■ **STATED PROBLEM**
Reproduce all of the records exactly.

****************************************

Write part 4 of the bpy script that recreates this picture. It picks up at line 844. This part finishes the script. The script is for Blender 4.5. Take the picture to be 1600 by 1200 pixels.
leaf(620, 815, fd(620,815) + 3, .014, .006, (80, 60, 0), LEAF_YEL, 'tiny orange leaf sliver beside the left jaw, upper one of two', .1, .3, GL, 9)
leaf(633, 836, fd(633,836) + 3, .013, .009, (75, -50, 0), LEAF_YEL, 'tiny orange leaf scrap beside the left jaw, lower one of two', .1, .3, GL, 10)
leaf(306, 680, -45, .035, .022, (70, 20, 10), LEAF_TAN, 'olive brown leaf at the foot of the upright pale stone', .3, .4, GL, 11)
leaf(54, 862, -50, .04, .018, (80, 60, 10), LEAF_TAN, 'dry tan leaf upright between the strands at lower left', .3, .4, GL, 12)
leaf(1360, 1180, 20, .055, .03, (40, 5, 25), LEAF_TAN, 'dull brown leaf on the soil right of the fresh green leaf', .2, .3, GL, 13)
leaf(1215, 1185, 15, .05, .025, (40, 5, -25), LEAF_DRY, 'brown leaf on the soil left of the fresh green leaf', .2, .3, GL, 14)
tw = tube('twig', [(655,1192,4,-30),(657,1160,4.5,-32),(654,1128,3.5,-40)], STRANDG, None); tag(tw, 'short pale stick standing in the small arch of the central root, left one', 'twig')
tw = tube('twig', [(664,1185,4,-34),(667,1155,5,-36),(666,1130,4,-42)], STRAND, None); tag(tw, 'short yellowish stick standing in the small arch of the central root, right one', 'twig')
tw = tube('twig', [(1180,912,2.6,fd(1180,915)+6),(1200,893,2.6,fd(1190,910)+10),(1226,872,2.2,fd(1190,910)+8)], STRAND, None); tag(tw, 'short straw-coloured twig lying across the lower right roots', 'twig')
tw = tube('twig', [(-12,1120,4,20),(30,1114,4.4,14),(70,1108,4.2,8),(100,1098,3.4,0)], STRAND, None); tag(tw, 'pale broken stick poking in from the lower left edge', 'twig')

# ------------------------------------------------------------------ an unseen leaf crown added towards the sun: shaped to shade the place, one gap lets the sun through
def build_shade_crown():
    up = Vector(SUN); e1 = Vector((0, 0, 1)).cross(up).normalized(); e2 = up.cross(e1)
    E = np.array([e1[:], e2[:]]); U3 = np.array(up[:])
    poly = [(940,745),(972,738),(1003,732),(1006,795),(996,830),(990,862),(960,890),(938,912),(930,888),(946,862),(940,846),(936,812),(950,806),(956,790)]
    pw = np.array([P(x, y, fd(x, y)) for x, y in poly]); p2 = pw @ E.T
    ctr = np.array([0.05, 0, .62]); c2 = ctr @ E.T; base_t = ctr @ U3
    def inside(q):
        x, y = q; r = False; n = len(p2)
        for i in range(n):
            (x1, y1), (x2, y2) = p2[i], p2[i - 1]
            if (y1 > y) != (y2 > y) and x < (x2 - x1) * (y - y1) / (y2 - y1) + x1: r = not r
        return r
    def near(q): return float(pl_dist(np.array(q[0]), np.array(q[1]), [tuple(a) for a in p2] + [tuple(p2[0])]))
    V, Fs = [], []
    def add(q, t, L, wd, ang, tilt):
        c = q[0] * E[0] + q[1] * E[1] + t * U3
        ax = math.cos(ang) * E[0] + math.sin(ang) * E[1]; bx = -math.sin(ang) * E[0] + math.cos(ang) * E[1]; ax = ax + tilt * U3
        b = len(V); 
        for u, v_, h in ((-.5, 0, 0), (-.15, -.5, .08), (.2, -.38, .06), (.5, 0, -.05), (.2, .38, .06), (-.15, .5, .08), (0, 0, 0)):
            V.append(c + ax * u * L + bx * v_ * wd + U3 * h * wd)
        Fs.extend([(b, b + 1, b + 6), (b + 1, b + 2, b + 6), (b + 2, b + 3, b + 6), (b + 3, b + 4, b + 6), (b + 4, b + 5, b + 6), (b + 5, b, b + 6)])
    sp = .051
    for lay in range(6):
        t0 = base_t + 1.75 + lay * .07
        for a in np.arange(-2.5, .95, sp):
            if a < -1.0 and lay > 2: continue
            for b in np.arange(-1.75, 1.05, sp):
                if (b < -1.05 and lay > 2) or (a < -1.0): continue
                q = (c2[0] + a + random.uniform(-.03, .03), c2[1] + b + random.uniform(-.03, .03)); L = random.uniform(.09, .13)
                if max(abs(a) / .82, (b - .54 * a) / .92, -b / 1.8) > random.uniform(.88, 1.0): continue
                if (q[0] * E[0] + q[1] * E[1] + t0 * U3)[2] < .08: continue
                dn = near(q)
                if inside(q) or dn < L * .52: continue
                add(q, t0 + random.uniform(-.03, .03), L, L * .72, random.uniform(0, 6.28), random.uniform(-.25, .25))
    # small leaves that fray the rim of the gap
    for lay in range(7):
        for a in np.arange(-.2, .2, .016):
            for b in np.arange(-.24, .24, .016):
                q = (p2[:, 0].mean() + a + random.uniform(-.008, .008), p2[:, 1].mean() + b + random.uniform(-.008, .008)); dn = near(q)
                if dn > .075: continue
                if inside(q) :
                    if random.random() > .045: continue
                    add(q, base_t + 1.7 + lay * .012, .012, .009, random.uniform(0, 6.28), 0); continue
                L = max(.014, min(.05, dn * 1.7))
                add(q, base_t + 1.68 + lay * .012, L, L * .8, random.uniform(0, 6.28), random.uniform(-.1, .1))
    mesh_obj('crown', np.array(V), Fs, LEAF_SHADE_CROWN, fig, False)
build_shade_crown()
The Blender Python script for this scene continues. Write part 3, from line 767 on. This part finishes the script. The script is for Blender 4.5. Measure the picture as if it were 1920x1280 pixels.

****************************************

■ **ANSWER FOR THE TASK**
Write part 4 of the bpy script that recreates this picture. It picks up at line 844. This part finishes the script. The script is for Blender 4.5. Take the picture to be 1600 by 1200 pixels.
leaf(620, 815, fd(620,815) + 3, .014, .006, (80, 60, 0), LEAF_YEL, 'tiny orange leaf sliver beside the left jaw, upper one of two', .1, .3, GL, 9)
leaf(633, 836, fd(633,836) + 3, .013, .009, (75, -50, 0), LEAF_YEL, 'tiny orange leaf scrap beside the left jaw, lower one of two', .1, .3, GL, 10)
leaf(306, 680, -45, .035, .022, (70, 20, 10), LEAF_TAN, 'olive brown leaf at the foot of the upright pale stone', .3, .4, GL, 11)
leaf(54, 862, -50, .04, .018, (80, 60, 10), LEAF_TAN, 'dry tan leaf upright between the strands at lower left', .3, .4, GL, 12)
leaf(1360, 1180, 20, .055, .03, (40, 5, 25), LEAF_TAN, 'dull brown leaf on the soil right of the fresh green leaf', .2, .3, GL, 13)
leaf(1215, 1185, 15, .05, .025, (40, 5, -25), LEAF_DRY, 'brown leaf on the soil left of the fresh green leaf', .2, .3, GL, 14)
tw = tube('twig', [(655,1192,4,-30),(657,1160,4.5,-32),(654,1128,3.5,-40)], STRANDG, None); tag(tw, 'short pale stick standing in the small arch of the central root, left one', 'twig')
tw = tube('twig', [(664,1185,4,-34),(667,1155,5,-36),(666,1130,4,-42)], STRAND, None); tag(tw, 'short yellowish stick standing in the small arch of the central root, right one', 'twig')
tw = tube('twig', [(1180,912,2.6,fd(1180,915)+6),(1200,893,2.6,fd(1190,910)+10),(1226,872,2.2,fd(1190,910)+8)], STRAND, None); tag(tw, 'short straw-coloured twig lying across the lower right roots', 'twig')
tw = tube('twig', [(-12,1120,4,20),(30,1114,4.4,14),(70,1108,4.2,8),(100,1098,3.4,0)], STRAND, None); tag(tw, 'pale broken stick poking in from the lower left edge', 'twig')

# ------------------------------------------------------------------ an unseen leaf crown added towards the sun: shaped to shade the place, one gap lets the sun through
def build_shade_crown():
    up = Vector(SUN); e1 = Vector((0, 0, 1)).cross(up).normalized(); e2 = up.cross(e1)
    E = np.array([e1[:], e2[:]]); U3 = np.array(up[:])
    poly = [(940,745),(972,738),(1003,732),(1006,795),(996,830),(990,862),(960,890),(938,912),(930,888),(946,862),(940,846),(936,812),(950,806),(956,790)]
    pw = np.array([P(x, y, fd(x, y)) for x, y in poly]); p2 = pw @ E.T
    ctr = np.array([0.05, 0, .62]); c2 = ctr @ E.T; base_t = ctr @ U3
    def inside(q):
        x, y = q; r = False; n = len(p2)
        for i in range(n):
            (x1, y1), (x2, y2) = p2[i], p2[i - 1]
            if (y1 > y) != (y2 > y) and x < (x2 - x1) * (y - y1) / (y2 - y1) + x1: r = not r
        return r
    def near(q): return float(pl_dist(np.array(q[0]), np.array(q[1]), [tuple(a) for a in p2] + [tuple(p2[0])]))
    V, Fs = [], []
    def add(q, t, L, wd, ang, tilt):
        c = q[0] * E[0] + q[1] * E[1] + t * U3
        ax = math.cos(ang) * E[0] + math.sin(ang) * E[1]; bx = -math.sin(ang) * E[0] + math.cos(ang) * E[1]; ax = ax + tilt * U3
        b = len(V); 
        for u, v_, h in ((-.5, 0, 0), (-.15, -.5, .08), (.2, -.38, .06), (.5, 0, -.05), (.2, .38, .06), (-.15, .5, .08), (0, 0, 0)):
            V.append(c + ax * u * L + bx * v_ * wd + U3 * h * wd)
        Fs.extend([(b, b + 1, b + 6), (b + 1, b + 2, b + 6), (b + 2, b + 3, b + 6), (b + 3, b + 4, b + 6), (b + 4, b + 5, b + 6), (b + 5, b, b + 6)])
    sp = .051
    for lay in range(6):
        t0 = base_t + 1.75 + lay * .07
        for a in np.arange(-2.5, .95, sp):
            if a < -1.0 and lay > 2: continue
            for b in np.arange(-1.75, 1.05, sp):
                if (b < -1.05 and lay > 2) or (a < -1.0): continue
                q = (c2[0] + a + random.uniform(-.03, .03), c2[1] + b + random.uniform(-.03, .03)); L = random.uniform(.09, .13)
                if max(abs(a) / .82, (b - .54 * a) / .92, -b / 1.8) > random.uniform(.88, 1.0): continue
                if (q[0] * E[0] + q[1] * E[1] + t0 * U3)[2] < .08: continue
                dn = near(q)
                if inside(q) or dn < L * .52: continue
                add(q, t0 + random.uniform(-.03, .03), L, L * .72, random.uniform(0, 6.28), random.uniform(-.25, .25))
    # small leaves that fray the rim of the gap
    for lay in range(7):
        for a in np.arange(-.2, .2, .016):
            for b in np.arange(-.24, .24, .016):
                q = (p2[:, 0].mean() + a + random.uniform(-.008, .008), p2[:, 1].mean() + b + random.uniform(-.008, .008)); dn = near(q)
                if dn > .075: continue
                if inside(q) :
                    if random.random() > .045: continue
                    add(q, base_t + 1.7 + lay * .012, .012, .009, random.uniform(0, 6.28), 0); continue
                L = max(.014, min(.05, dn * 1.7))
                add(q, base_t + 1.68 + lay * .012, L, L * .8, random.uniform(0, 6.28), random.uniform(-.1, .1))
    mesh_obj('crown', np.array(V), Fs, LEAF_SHADE_CROWN, fig, False)
build_shade_crown()
The Blender Python script for this scene continues. Write part 3, from line 767 on. This part finishes the script. The script is for Blender 4.5. Measure the picture as if it were 1920x1280 pixels.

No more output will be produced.